* **Exercise instructions**
In the material below, list every line carrying the string "scene".

* **Given records**
>> begin

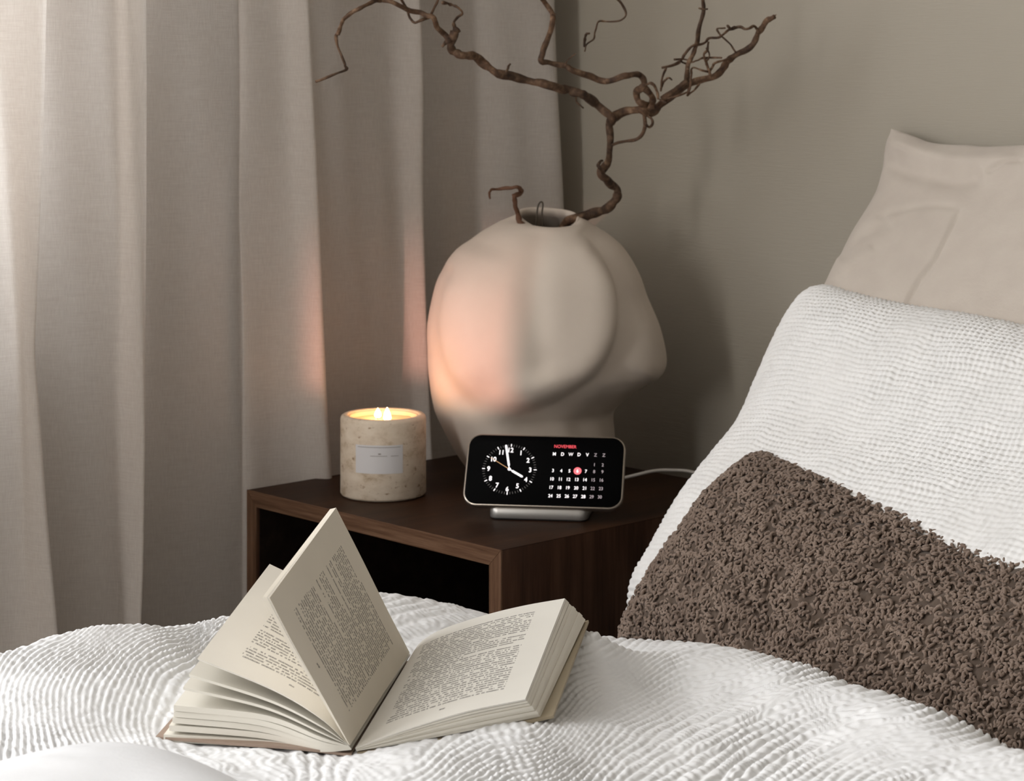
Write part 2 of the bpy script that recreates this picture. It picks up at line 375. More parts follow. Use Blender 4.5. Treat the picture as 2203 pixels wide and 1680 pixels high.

>> end
>> begin

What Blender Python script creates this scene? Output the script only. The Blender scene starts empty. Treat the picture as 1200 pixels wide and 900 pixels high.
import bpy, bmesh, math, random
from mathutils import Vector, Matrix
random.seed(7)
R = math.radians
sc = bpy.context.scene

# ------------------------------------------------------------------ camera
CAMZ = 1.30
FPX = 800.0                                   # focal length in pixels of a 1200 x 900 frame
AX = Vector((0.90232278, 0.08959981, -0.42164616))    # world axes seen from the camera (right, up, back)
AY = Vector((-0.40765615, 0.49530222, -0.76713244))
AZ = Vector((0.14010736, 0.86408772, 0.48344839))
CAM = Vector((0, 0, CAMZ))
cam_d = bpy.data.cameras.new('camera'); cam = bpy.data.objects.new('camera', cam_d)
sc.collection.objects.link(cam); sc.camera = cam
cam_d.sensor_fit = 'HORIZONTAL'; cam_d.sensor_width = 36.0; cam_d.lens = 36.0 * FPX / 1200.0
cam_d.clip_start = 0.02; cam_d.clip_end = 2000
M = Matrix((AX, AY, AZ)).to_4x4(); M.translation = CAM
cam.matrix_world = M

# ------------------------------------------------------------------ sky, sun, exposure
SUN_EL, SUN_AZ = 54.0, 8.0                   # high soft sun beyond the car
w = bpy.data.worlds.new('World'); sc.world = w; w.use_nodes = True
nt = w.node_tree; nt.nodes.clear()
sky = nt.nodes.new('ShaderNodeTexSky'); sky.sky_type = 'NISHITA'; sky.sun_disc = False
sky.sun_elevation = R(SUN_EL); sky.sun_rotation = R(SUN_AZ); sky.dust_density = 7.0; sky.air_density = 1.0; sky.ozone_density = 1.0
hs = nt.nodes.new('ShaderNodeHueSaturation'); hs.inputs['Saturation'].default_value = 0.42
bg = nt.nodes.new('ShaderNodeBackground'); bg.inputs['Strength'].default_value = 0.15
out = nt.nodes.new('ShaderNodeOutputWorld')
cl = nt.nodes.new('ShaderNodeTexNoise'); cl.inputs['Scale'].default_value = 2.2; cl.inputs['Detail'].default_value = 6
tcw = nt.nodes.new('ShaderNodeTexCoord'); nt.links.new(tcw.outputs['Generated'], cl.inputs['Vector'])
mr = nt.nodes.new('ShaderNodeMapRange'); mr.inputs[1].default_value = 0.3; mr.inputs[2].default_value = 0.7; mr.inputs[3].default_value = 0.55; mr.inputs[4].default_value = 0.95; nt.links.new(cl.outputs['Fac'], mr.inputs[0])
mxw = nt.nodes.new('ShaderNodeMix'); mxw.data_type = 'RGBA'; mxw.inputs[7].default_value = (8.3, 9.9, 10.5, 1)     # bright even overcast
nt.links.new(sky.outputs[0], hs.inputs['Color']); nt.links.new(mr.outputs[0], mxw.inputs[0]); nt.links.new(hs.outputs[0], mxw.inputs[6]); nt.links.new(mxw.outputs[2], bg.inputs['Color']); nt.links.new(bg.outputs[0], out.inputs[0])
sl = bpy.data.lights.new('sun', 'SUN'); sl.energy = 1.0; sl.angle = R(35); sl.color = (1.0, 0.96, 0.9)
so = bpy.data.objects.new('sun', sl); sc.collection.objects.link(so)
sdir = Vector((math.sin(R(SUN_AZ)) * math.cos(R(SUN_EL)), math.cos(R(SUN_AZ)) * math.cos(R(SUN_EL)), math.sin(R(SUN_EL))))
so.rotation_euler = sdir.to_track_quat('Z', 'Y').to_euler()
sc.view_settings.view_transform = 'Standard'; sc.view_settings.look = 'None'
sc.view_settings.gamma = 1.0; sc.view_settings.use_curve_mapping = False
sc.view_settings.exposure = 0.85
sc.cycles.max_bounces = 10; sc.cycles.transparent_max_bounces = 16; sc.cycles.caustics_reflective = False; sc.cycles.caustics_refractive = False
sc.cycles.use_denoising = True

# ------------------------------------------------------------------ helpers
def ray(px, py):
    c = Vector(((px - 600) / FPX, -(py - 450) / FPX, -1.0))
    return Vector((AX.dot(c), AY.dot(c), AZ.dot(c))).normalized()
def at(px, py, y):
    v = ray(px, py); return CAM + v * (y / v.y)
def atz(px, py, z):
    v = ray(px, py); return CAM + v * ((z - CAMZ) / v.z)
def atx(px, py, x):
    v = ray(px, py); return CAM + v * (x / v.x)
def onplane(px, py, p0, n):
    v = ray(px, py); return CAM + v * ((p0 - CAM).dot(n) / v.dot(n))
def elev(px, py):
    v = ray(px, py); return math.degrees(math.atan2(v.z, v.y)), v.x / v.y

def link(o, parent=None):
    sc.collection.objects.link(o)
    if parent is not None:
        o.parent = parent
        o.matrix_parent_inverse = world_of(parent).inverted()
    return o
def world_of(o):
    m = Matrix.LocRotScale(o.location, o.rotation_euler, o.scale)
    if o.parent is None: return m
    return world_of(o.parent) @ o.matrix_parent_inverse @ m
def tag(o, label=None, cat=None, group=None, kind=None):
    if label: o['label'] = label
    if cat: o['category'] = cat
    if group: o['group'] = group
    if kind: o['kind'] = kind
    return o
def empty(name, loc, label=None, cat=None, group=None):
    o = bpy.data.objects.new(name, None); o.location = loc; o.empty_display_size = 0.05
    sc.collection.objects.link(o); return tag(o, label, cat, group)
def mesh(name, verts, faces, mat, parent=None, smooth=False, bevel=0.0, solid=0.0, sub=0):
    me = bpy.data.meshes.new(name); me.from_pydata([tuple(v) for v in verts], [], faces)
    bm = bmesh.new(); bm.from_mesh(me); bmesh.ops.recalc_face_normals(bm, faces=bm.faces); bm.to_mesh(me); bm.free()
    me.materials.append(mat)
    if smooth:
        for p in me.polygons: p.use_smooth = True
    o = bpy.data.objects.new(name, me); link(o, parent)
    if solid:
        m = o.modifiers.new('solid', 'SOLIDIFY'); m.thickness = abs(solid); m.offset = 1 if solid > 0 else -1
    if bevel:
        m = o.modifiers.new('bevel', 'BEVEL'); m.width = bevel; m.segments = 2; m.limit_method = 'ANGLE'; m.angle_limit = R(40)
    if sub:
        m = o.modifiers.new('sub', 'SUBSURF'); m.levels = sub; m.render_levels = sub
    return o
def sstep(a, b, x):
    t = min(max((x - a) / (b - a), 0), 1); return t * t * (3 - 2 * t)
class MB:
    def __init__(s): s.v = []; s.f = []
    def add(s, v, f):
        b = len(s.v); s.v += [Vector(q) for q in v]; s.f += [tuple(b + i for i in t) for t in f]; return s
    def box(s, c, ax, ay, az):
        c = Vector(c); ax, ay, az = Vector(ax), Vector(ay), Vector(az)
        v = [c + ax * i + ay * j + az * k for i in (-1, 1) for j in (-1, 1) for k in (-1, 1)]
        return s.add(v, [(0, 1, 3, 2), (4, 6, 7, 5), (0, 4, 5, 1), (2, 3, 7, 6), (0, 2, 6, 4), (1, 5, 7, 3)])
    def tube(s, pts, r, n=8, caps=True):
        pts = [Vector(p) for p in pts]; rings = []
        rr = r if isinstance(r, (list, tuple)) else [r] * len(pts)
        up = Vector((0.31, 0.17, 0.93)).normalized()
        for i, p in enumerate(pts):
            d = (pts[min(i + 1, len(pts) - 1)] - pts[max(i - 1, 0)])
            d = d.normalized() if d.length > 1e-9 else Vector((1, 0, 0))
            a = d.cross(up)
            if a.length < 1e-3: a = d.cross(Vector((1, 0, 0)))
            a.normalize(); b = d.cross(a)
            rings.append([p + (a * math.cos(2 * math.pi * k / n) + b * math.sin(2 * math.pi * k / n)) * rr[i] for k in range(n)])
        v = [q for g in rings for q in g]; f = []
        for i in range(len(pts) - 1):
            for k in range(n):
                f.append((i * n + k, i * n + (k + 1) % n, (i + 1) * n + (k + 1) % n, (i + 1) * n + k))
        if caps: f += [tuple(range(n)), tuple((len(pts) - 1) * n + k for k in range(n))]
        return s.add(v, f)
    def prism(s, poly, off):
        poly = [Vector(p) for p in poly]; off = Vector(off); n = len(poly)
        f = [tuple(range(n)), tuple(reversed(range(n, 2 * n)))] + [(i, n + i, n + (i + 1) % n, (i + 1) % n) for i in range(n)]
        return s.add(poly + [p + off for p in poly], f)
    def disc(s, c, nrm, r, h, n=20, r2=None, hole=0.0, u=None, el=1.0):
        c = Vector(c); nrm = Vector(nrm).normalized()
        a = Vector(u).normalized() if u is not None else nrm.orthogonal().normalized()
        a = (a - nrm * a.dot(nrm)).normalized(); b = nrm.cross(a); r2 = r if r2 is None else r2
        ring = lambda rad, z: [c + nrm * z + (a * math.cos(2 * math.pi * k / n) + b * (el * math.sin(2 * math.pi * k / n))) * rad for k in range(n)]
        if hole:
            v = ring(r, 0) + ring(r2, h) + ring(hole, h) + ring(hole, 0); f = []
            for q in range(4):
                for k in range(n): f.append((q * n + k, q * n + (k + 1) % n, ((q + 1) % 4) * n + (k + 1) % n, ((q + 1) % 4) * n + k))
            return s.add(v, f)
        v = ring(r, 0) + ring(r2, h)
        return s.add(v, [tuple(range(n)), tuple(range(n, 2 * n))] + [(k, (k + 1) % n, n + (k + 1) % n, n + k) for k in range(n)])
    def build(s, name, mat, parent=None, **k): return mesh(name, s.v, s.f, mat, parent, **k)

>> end

* **Solution to this task**
What Blender Python script creates this scene? Output the script only. The Blender scene starts empty. Treat the picture as 1200 pixels wide and 900 pixels high.
sc = bpy.context.scene